Senior Shelby Vander Molen, along with several other Northwestern College theater students, visited the University of Nebraska-Lincoln January 20th through the 26th. They competed at the Region V Kennedy Center American College Theater Festival, or KCACTF, receiving 14 certificates of commendation.
Vander Molen, a theater and writing major at NW, was a finalist as a critic and will move on to the national stage at the Kennedy Center in Washington D.C., in April.
Vander Molen’s original play “Some Five Women” was also selected for presentation at a regional competition.

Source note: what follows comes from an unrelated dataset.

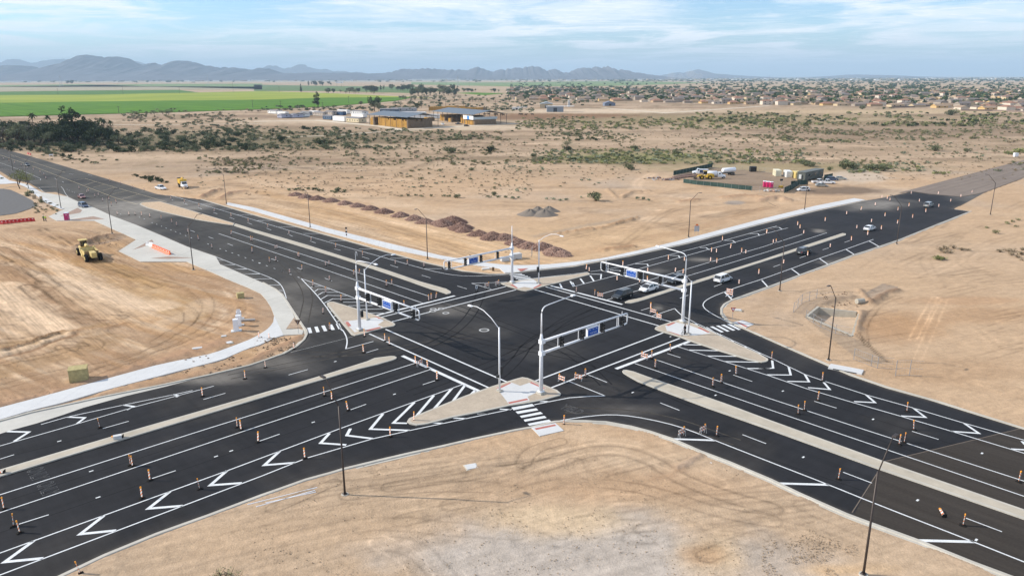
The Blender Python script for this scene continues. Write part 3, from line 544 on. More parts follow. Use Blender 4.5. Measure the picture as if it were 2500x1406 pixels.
def ribbon(pts, w, z=.018, closed=False, mb=None, mi=0):
    mb = mb or MB(); n = len(pts); vs = []
    for i, p in enumerate(pts):
        a = pts[i - 1] if (i or closed) else p; b = pts[(i + 1) % n] if (i < n - 1 or closed) else p
        d1 = (p - a).normalized() if (p - a).length > 1e-6 else (b - p).normalized(); d2 = (b - p).normalized() if (b - p).length > 1e-6 else d1
        n1 = Vector((-d1.y, d1.x, 0)); n2 = Vector((-d2.y, d2.x, 0)); m = (n1 + n2)
        m = m.normalized() if m.length > .2 else n1
        k = min(1 / max(m.dot(n1), .35), 2.5) * w / 2
        vs += [Vector((p.x, p.y, z)) + m * k, Vector((p.x, p.y, z)) - m * k]
    q = n if closed else n - 1
    mb.add(vs, [(2 * i, 2 * i + 1, (2 * ((i + 1) % n)) + 1, 2 * ((i + 1) % n)) for i in range(q)], mi); return mb
def line(name, pts, w, sm=0, m=None, e0=0, e1=0):
    ws = ext(GW(pts), e0, e1)
    if sm: ws = smooth(ws, sm)
    return ribbon(ws, w).build(name, m or M_PAINT, ROAD)
def kerb(ws, w=.6, h=.14, z0=-.1, name='kerb', m=None, closed=False):
    n = len(ws); L = []; 
    for i, p in enumerate(ws):
        a = ws[i - 1] if (i or closed) else p; b = ws[(i + 1) % n] if (i < n - 1 or closed) else p
        d = (b - a).normalized(); nn = Vector((-d.y, d.x, 0)) * w / 2
        L.append([p + nn + Vector((0, 0, z0)), p + nn + Vector((0, 0, h)), p - nn * .05 + Vector((0, 0, h)), p - nn * .2 + Vector((0, 0, .035)), p - nn + Vector((0, 0, .03)), p - nn + Vector((0, 0, z0))])
    mb = MB(); vs = [v for r in L for v in r]; q = n if closed else n - 1
    mb.add(vs, [(i * 6 + j, i * 6 + (j + 1) % 6, ((i + 1) % n) * 6 + (j + 1) % 6, ((i + 1) % n) * 6 + j) for i in range(q) for j in range(6)])
    return tag(mb.build(name, m or M_KERB), kind='structure')
kerb(wS, .74)['label'] = 'pale kerb and gutter curving round the near dirt corner'
kerb(wE, .74)['label'] = 'pale kerb and gutter round the right-hand dirt corner'
kerb(wN, .66)['label'] = 'pale kerb and gutter round the far corner'
kerb(wW2, .66)['label'] = 'pale kerb and gutter round the left-hand corner'
tag(ribbon(GW(P('-', 2372, 516.6, 2357, 515, 2330, 511)), .4, .02).build('road_edge', M_KERB), kind='structure')

M_OLDP = mat('older_paving', (.045, .038, .032), .9, ns=.9, na=.3, rot=AZ_B, scale=(.04, 1, 1), n2=4, a2=.35, spec=.1)
for v, nm in (((2154, 1126.6, 2496, 1045, 2620, 1083, 2960, 1190, 2960, 1410, 2500, 1246), 'older browner paving beyond the seam, right of the median'), ((2145, 1147, 2080, 1264, 2116, 1278.7, 2244, 1325.5, 2372, 1377, 2449, 1406, 2720, 1530, 2900, 1450, 2500, 1269), 'older browner paving beyond the seam, left of the median')):
    mb = MB(); mb.prism(GW(P('-', *v)), 0, .0145, sides=False); o = mb.build('old_paving', M_OLDP, ROAD)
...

“I think what surprised me more than how well it turned out was that people wanted to work on my script as a production,” Vander Molen said. “That was just something that blew my mind.”
The KCACTF is a nationwide organization that invites only the top productions and theater crews to perform and/or compete in different festival activities. Region V includes seven Midwestern states. NW was invited over all universities in the seven state region to participate in this event.
Vander Molen received an award for playwriting for “Some Five Women,” her first full-length play. She thinks critiquing her own work would be very difficult.
“It would be really hard for me to think of things that are bad about our production,” Vander Molen said.
Junior Sheric Hull received an award for first-time display and most promising light designer for his help with “Some Five Women.”
“One thing I think is special about our production is that people say ‘Who came up with this idea?’ and we say ‘Well, kind of all of us,’” Vander Molen said. “I think that was really a strength for us.”
NW students received a record number of commendations at the festival in several different categories, led by Hull and Vander Molen.
Dr. Robert Hubbard, professor and chairman of the theater department, and the rest of the staff took on more “cheerleader” roles in the preparing and producing of “Some Five Women” which was completely student-led and student-acted, save for two older community members in the cast.
Hubbard was pleased with the results and impressed with Vander Molen’s work as a writer.
“I thought it was a beautiful play,” Hubbard said. “I thought it was rich and incredibly elegantly written, and I think Shelby has a real future as a writer. It’s not a traditional play. Instead of working toward a single climax, it’s cyclical. It was really beautifully done.”